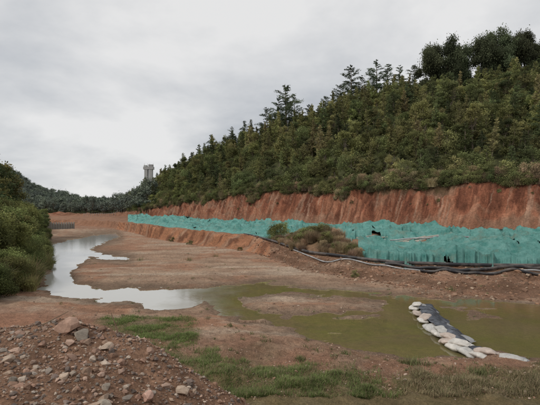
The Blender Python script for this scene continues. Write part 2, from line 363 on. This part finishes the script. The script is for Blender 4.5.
def reed(name,seed,h,r,n,tint,mats):
    R=np.random.default_rng(seed); mb=MB()
    a=R.uniform(0,6.283,n); rr=r*np.sqrt(R.random(n))*.5
    P=np.stack([np.cos(a)*rr,np.sin(a)*rr,np.full(n,-.05)],1)
    C_=np.array(tint)*R.uniform(.55,1.5,n)[:,None]; C_[R.random(n)<.2]=(.26,.21,.12)
    blades(mb,P,h*R.uniform(.4,1.05,n),np.full(n,.035)*h**.5,C_,R,.9,0,4)
    return mb.build(name,mats,obj=False)
TM=[M_bark,M_leaf]
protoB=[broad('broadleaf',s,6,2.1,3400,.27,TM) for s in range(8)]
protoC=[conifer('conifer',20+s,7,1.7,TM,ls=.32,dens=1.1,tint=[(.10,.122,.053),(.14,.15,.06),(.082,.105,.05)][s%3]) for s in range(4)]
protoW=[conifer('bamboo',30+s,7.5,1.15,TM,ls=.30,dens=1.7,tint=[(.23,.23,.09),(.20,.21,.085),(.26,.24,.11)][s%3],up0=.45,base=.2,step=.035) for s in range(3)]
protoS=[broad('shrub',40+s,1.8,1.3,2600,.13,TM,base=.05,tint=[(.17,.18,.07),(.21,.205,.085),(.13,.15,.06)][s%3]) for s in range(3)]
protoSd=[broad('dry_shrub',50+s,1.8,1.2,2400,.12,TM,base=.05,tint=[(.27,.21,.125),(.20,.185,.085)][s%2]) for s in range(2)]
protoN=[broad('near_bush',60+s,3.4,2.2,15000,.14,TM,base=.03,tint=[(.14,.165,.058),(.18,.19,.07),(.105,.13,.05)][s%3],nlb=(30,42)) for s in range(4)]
protoR=[reed('reed',70+s,2.6,1.6,700,(.22,.225,.09),[M_leaf]) for s in range(2)]
protoD=[reed('dry_grass',80+s,1.5,1.6,1100,(.33,.25,.16),[M_leaf]) for s in range(2)]
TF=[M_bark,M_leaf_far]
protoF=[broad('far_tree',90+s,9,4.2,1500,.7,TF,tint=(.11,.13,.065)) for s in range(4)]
def group(name):
    e=bpy.data.objects.new(name,None); e.empty_display_size=1; return link(e)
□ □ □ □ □
▶ [PROBLEM TO WORK ON]: Collect from the data above every line that includes "broad".

▶ [FINAL ANSWER]:
protoB=[broad('broadleaf',s,6,2.1,3400,.27,TM) for s in range(8)]
protoS=[broad('shrub',40+s,1.8,1.3,2600,.13,TM,base=.05,tint=[(.17,.18,.07),(.21,.205,.085),(.13,.15,.06)][s%3]) for s in range(3)]
protoSd=[broad('dry_shrub',50+s,1.8,1.2,2400,.12,TM,base=.05,tint=[(.27,.21,.125),(.20,.185,.085)][s%2]) for s in range(2)]
protoN=[broad('near_bush',60+s,3.4,2.2,15000,.14,TM,base=.03,tint=[(.14,.165,.058),(.18,.19,.07),(.105,.13,.05)][s%3],nlb=(30,42)) for s in range(4)]
protoF=[broad('far_tree',90+s,9,4.2,1500,.7,TF,tint=(.11,.13,.065)) for s in range(4)]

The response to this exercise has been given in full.